1. Create an emergency fund: Before you start investing, it's important to have a financial safety net in place. This means setting aside some money in a high interest savings account that you can use in case of emergencies, such as a sudden loss of income or unexpected expenses. Aim to save enough to cover at least three to six months' worth of living expenses.

2. Contribute to a Tax-Free Savings Account (TFSA): A TFSA is a type of savings account that allows you to earn investment income tax-free. You can contribute up to $6500 each year, and any investment income you earn, including capital gains and dividends, is not subject to taxes.
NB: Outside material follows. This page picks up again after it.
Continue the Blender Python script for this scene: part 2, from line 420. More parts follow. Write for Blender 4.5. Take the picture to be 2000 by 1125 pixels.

TFSAs are a great way to save for short-term goals, such as a down payment on a home or a vacation, and can also be used to supplement your retirement savings.

3. Contribute to a Registered Retirement Savings Plan (RRSP): An RRSP is a type of savings plan that is designed to help you save for retirement. You can contribute up to a certain amount each year, and the contributions you make are tax-deductible. Any investment income you earn within the RRSP is also tax-deferred until you withdraw the money in retirement. It's important to start saving for retirement as early as possible, as the power of compound interest can help your money grow significantly over time.

Once you have these three steps in place, you can consider other types of investments such as opening a taxable account or investing in real estate / crypto. It's important to do your research and understand the risks and potential rewards of different investment options. You may also want to consider seeking the advice of a financial advisor or professional to help you create a diversified investment portfolio that aligns with your financial goals and risk tolerance.

By following these steps and being mindful of your financial goals and risk tolerance, you can set yourself up for success with your investing journey.